▶ _Aim of the task_
Copy every line of the records below where the word "this" occurs.

▶ _Excerpted data_
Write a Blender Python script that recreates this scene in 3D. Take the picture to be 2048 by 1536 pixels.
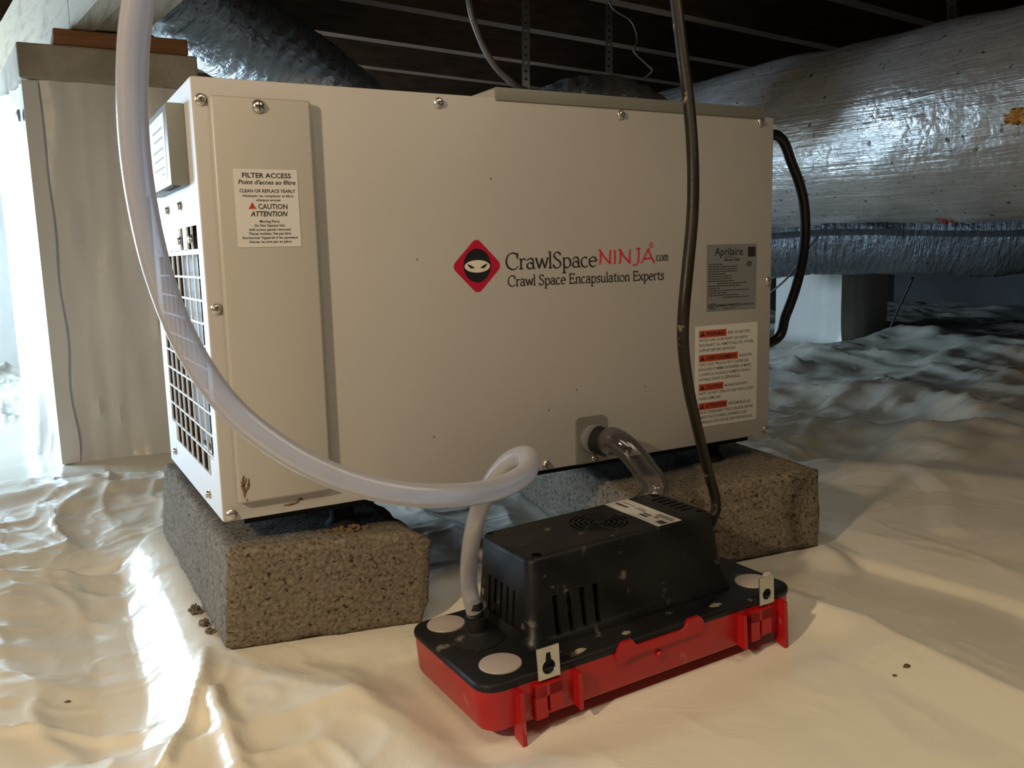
import bpy, bmesh, math, random
import numpy as np
from mathutils import Vector, Matrix

random.seed(7)
for o in list(bpy.data.objects):
    bpy.data.objects.remove(o)
SC = bpy.context.scene
COL = SC.collection

# ------------------------------------------------------------------ camera
cd = bpy.data.cameras.new('camera')
cam = bpy.data.objects.new('camera', cd)
COL.objects.link(cam)
R_ = Matrix(((0.872136, 0.092692, -0.480403), (-0.488631, 0.115122, -0.864862), (-0.024861, 0.989017, 0.145695)))
cam.matrix_world = Matrix.Translation((-0.13637, -0.76422, 0.22309)) @ R_.to_4x4()
cd.sensor_width = 36.0
cd.lens = 30.8818
cd.clip_start = 0.01
SC.camera = cam

# ------------------------------------------------------------------ world, lights, exposure
w = bpy.data.worlds.new('world')
SC.world = w
w.use_nodes = True
bg = w.node_tree.nodes['Background']
bg.inputs[0].default_value = (0.55, 0.72, 1.0, 1)
bg.inputs[1].default_value = 0.6

def light(name, kind, loc, energy, color, aim=None, **kw):
    l = bpy.data.lights.new(name, kind)
    l.energy = energy
    l.color = color
    for k, v in kw.items():
        setattr(l, k, v)
    o = bpy.data.objects.new(name, l)
    COL.objects.link(o)
    o.location = loc
    if aim is not None:
        d = Vector(aim) - Vector(loc)
        o.rotation_euler = d.to_track_quat('-Z', 'Y').to_euler()
    return o

# daylight coming in through the access hatch of the left wall
light('hatch_daylight', 'AREA', (-1.03, 1.95, 0.26), 66.0, (0.56, 0.78, 1.0), aim=(0.3, 1.3, 0.15),
      shape='RECTANGLE', size=1.0, size_y=0.56)
# incandescent work lamp held up to the left of the camera
light('work_lamp', 'SPOT', (-0.75, -0.62, 0.575), 31.0, (1.0, 0.785, 0.53), aim=(0.25, 0.0, 0.0),
      shadow_soft_size=0.03, spot_size=math.radians(105), spot_blend=0.7)

# unseen fill light, added under the joists to brighten the floor
light('overhead_fill', 'AREA', (0.18, -0.60, 0.785), 4.1, (1.0, 0.83, 0.60), aim=(0.18, -0.60, 0.0),
      shape='RECTANGLE', size=0.9, size_y=0.30)

vs = SC.view_settings
vs.view_transform = 'Standard'
vs.look = 'None'
vs.exposure = 0.0
vs.gamma = 1.0
vs.use_curve_mapping = False

# ------------------------------------------------------------------ materials
MATS = {}

def mat(name, c1, c2=None, scale=20.0, rough=0.5, metal=0.0, bump=0.0, bscale=None, detail=4.0,
        spec=0.5, lo=0.35, hi=0.65, stretch=None, rough2=None, coat=0.0, vor=0.0, vscale=60.0, bdist=0.002,
        trans=0.0, sss=0.0, spots=None, sscale=30.0, slo=0.62, shi=0.70):
    m = bpy.data.materials.new(name)
    m.use_nodes = True
    nt = m.node_tree
    n, l = nt.nodes, nt.links
    b = n['Principled BSDF']
    b.inputs['Base Color'].default_value = (*c1, 1)
    b.inputs['Roughness'].default_value = rough
    b.inputs['Metallic'].default_value = metal
    b.inputs['Specular IOR Level'].default_value = spec
    b.inputs['Coat Weight'].default_value = coat
    if trans:
        b.inputs['Transmission Weight'].default_value = trans
    tc = n.new('ShaderNodeTexCoord')
    mp = n.new('ShaderNodeMapping')
    l.new(tc.outputs['Object'], mp.inputs['Vector'])
    if stretch:
        mp.inputs['Scale'].default_value = stretch
    if c2:
        t = n.new('ShaderNodeTexNoise')
        t.inputs['Scale'].default_value = scale
        t.inputs['Detail'].default_value = detail
        l.new(mp.outputs[0], t.inputs['Vector'])
        r = n.new('ShaderNodeValToRGB')
        r.color_ramp.elements[0].position = lo
        r.color_ramp.elements[1].position = hi
        r.color_ramp.elements[0].color = (*c1, 1)
        r.color_ramp.elements[1].color = (*c2, 1)
        l.new(t.outputs[0], r.inputs[0])
        out = r.outputs[0]
        if spots:
            t2 = n.new('ShaderNodeTexNoise')
            t2.inputs['Scale'].default_value = sscale
            t2.inputs['Detail'].default_value = 6
            l.new(tc.outputs['Object'], t2.inputs['Vector'])
            r2 = n.new('ShaderNodeMapRange')
            r2.inputs[1].default_value = slo
            r2.inputs[2].default_value = shi
            l.new(t2.outputs[0], r2.inputs[0])
            mx = n.new('ShaderNodeMix')
            mx.data_type = 'RGBA'
            l.new(r2.outputs[0], mx.inputs[0])
            l.new(out, mx.inputs[6])
            mx.inputs[7].default_value = (*spots, 1)
            out = mx.outputs[2]
        l.new(out, b.inputs['Base Color'])
        if rough2 is not None:
            mr = n.new('ShaderNodeMapRange')
            mr.inputs[1].default_value = lo
            mr.inputs[2].default_value = hi
            mr.inputs[3].default_value = rough
            mr.inputs[4].default_value = rough2
            l.new(t.outputs[0], mr.inputs[0])
            l.new(mr.outputs[0], b.inputs['Roughness'])
    if bump:
        t = n.new('ShaderNodeTexNoise')
        t.inputs['Scale'].default_value = bscale or scale * 3
        t.inputs['Detail'].default_value = 6
        l.new(mp.outputs[0], t.inputs['Vector'])
        h = t.outputs[0]
        if vor:
            v = n.new('ShaderNodeTexVoronoi')
            v.inputs['Scale'].default_value = vscale
            l.new(mp.outputs[0], v.inputs['Vector'])
            ma = n.new('ShaderNodeMath')
            ma.operation = 'MULTIPLY_ADD'
            ma.inputs[1].default_value = vor
            l.new(v.outputs[0], ma.inputs[0])
            l.new(h, ma.inputs[2])
            h = ma.outputs[0]
        bp = n.new('ShaderNodeBump')
        bp.inputs['Strength'].default_value = bump
        bp.inputs['Distance'].default_value = bdist
        l.new(h, bp.inputs['Height'])
        l.new(bp.outputs[0], b.inputs['Normal'])
    MATS[name] = m
    return m

mat('cabinet_paint', (0.4026, 0.3828, 0.363), (0.4224, 0.3993, 0.3795), scale=6, rough=0.42, bump=0.06, bscale=900, bdist=0.0006)
mat('filter_paint', (0.4026, 0.3828, 0.3432), (0.4224, 0.3993, 0.3564), scale=6, rough=0.38, bump=0.06, bscale=900, bdist=0.0006)
mat('grille_paint', (0.68, 0.68, 0.68), rough=0.4)
mat('grey_plastic', (0.165, 0.165, 0.145), rough=0.5)
mat('box_grey', (0.17, 0.175, 0.155), rough=0.45)
mat('label_white', (0.5904, 0.576, 0.5472), rough=0.4)
mat('label_silver', (0.24, 0.248, 0.256), rough=0.45, metal=0.3)
mat('ink', (0.018, 0.014, 0.012), rough=0.6)
mat('ink_soft', (0.10, 0.085, 0.07), rough=0.6)
mat('red_ink', (0.55, 0.02, 0.05), rough=0.5)
mat('crimson', (0.4125, 0.006, 0.03375), rough=0.45)
mat('warn_red', (0.465, 0.05625, 0.0225), rough=0.5)
mat('logo_black', (0.010, 0.010, 0.014), rough=0.45)
mat('logo_cream', (0.6375, 0.6, 0.495), rough=0.5)
mat('screw_steel', (0.62, 0.60, 0.56), rough=0.28, metal=0.95)
mat('zinc', (0.66, 0.66, 0.60), (0.55, 0.55, 0.50), scale=40, rough=0.32, metal=0.9)
mat('galv', (0.168, 0.162, 0.15), (0.12, 0.114, 0.108), scale=60, rough=0.45, metal=0.85)
mat('coil_fin', (0.085, 0.09, 0.095), rough=0.6)
mat('dark_inside', (0.015, 0.014, 0.013), rough=0.8)
mat('coil_dust', (0.09, 0.084, 0.075), (0.066, 0.06, 0.054), scale=30, rough=0.6, metal=0.3)
mat('rubber', (0.012, 0.012, 0.013), rough=0.85, spec=0.2)
mat('mud', (0.11, 0.065, 0.028), (0.19, 0.12, 0.055), scale=200, rough=0.9, bump=0.5, bscale=600)
mat('pump_red', (0.4216, 0.00816, 0.01088), (0.374, 0.0068, 0.00952), scale=25, rough=0.34, bump=0.05, bscale=500, spots=(0.55, 0.20, 0.17), sscale=45, slo=0.66, shi=0.80)
mat('pump_black', (0.006, 0.006, 0.0075), (0.011, 0.0105, 0.010), scale=18, rough=0.42, rough2=0.58, spec=0.28, bump=0.12, bscale=350, bdist=0.0008, spots=(0.17, 0.155, 0.135), sscale=55, slo=0.64, shi=0.76)
mat('cap_plug', (0.416, 0.352, 0.32), rough=0.4)
mat('cord_black', (0.010, 0.010, 0.010), rough=0.32)
mat('cord_dirty', (0.010, 0.008, 0.005), (0.020, 0.015, 0.008), scale=30, rough=0.42, spec=0.3, bump=0.15, bscale=200, spots=(0.28, 0.24, 0.18), sscale=70, slo=0.66, shi=0.74)
mat('cord_grey', (0.03, 0.027, 0.024), (0.11, 0.10, 0.09), scale=35, rough=0.4, bump=0.1, bscale=200)
mat('concrete', (0.125, 0.102, 0.075), (0.245, 0.205, 0.152), scale=260, detail=6, lo=0.36, hi=0.66, rough=0.97, bump=0.42, bscale=520, bdist=0.0022, vor=0.5, vscale=260, spec=0.1, spots=(0.045, 0.034, 0.024), sscale=210, slo=0.585, shi=0.66)
mat('concrete_cap', (0.37, 0.32, 0.25), (0.26, 0.225, 0.17), scale=14, rough=0.95, bump=0.6, bscale=190, bdist=0.003, spec=0.15)
mat('wood_dark', (0.125, 0.068, 0.034), (0.070, 0.036, 0.018), scale=9, rough=0.8, stretch=(0.6, 8, 8), bump=0.2, bscale=30)
mat('wood_shim', (0.24, 0.1, 0.0336), (0.176, 0.068, 0.0224), scale=10, rough=0.75, stretch=(1, 10, 12), bump=0.2, bscale=40)
mat('wood_white', (0.28, 0.225, 0.15), (0.18, 0.135, 0.08), scale=7, rough=0.7, stretch=(10, 0.8, 10), lo=0.5, hi=0.75, bump=0.25, bscale=25)
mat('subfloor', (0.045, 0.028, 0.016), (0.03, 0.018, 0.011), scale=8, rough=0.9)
mat('wrap_white', (0.646, 0.6205, 0.5695), (0.595, 0.5695, 0.51), scale=5, rough=0.36, bump=0.5, bscale=9, bdist=0.012, detail=3)
mat('fiberglass', (0.62, 0.36, 0.10), (0.45, 0.2, 0.06), scale=120, rough=1.0, bump=0.8, bscale=300, bdist=0.004)
mat('pink_fiber', (0.30, 0.07, 0.05), (0.2, 0.04, 0.03), scale=120, rough=1.0, bump=0.8, bscale=300, bdist=0.004)
mat('wall_concrete', (0.13, 0.13, 0.13), (0.08, 0.08, 0.08), scale=3, rough=0.9, bump=0.2, bscale=40)


def foil(name, c, rough, wr_scale, wr_stretch, bump, crum=0.5, spots=(0.16, 0.10, 0.07), metal=0.9):
    m = mat(name, c, tuple(x * 0.80 for x in c), scale=14, rough=rough, metal=metal, rough2=rough + 0.14,
            spots=spots, sscale=60, slo=0.66, shi=0.71)
    nt = m.node_tree
    n, l = nt.nodes, nt.links
    b = n['Principled BSDF']
    tc = n.new('ShaderNodeTexCoord')
    mp = n.new('ShaderNodeMapping')
    mp.inputs['Scale'].default_value = wr_stretch
    l.new(tc.outputs['UV'], mp.inputs['Vector'])
    t = n.new('ShaderNodeTexNoise')
    t.inputs['Scale'].default_value = wr_scale
    t.inputs['Detail'].default_value = 5
    t.inputs['Roughness'].default_value = 0.65
    l.new(mp.outputs[0], t.inputs['Vector'])
    v = n.new('ShaderNodeTexVoronoi')
    v.inputs['Scale'].default_value = 55
    v.feature = 'DISTANCE_TO_EDGE'
    l.new(tc.outputs['Object'], v.inputs['Vector'])
    t2 = n.new('ShaderNodeTexNoise')
    t2.inputs['Scale'].default_value = 26
    t2.inputs['Detail'].default_value = 7
    l.new(tc.outputs['Object'], t2.inputs['Vector'])
    ma = n.new('ShaderNodeMath')
    ma.operation = 'MULTIPLY_ADD'
    ma.inputs[1].default_value = crum
    l.new(t2.outputs[0], ma.inputs[0])
    l.new(t.outputs[0], ma.inputs[2])
    ma2 = n.new('ShaderNodeMath')
    ma2.operation = 'MULTIPLY_ADD'
    ma2.inputs[1].default_value = 0.25
    l.new(v.outputs[0], ma2.inputs[0])
    l.new(ma.outputs[0], ma2.inputs[2])
    bp = n.new('ShaderNodeBump')
    bp.inputs['Strength'].default_value = bump
    bp.inputs['Distance'].default_value = 0.012
    l.new(ma2.outputs[0], bp.inputs['Height'])
    l.new(bp.outputs[0], b.inputs['Normal'])
    return m

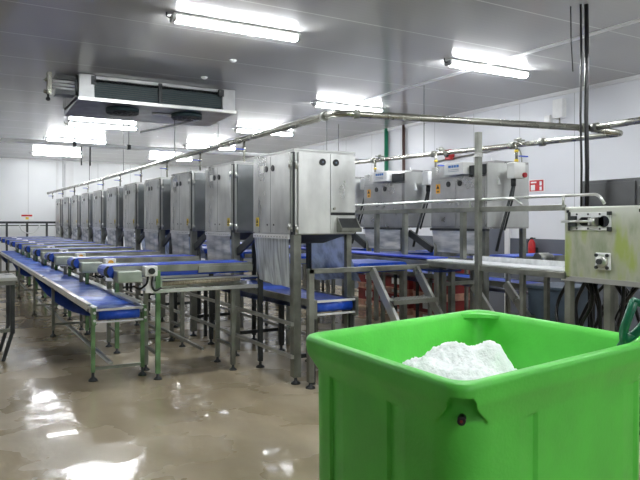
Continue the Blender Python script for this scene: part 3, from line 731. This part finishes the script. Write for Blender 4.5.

▶ _Task output_
Write a Blender Python script that recreates this scene in 3D. Take the picture to be 2048 by 1536 pixels.
Continue the Blender Python script for this scene: part 3, from line 731. This part finishes the script. Write for Blender 4.5.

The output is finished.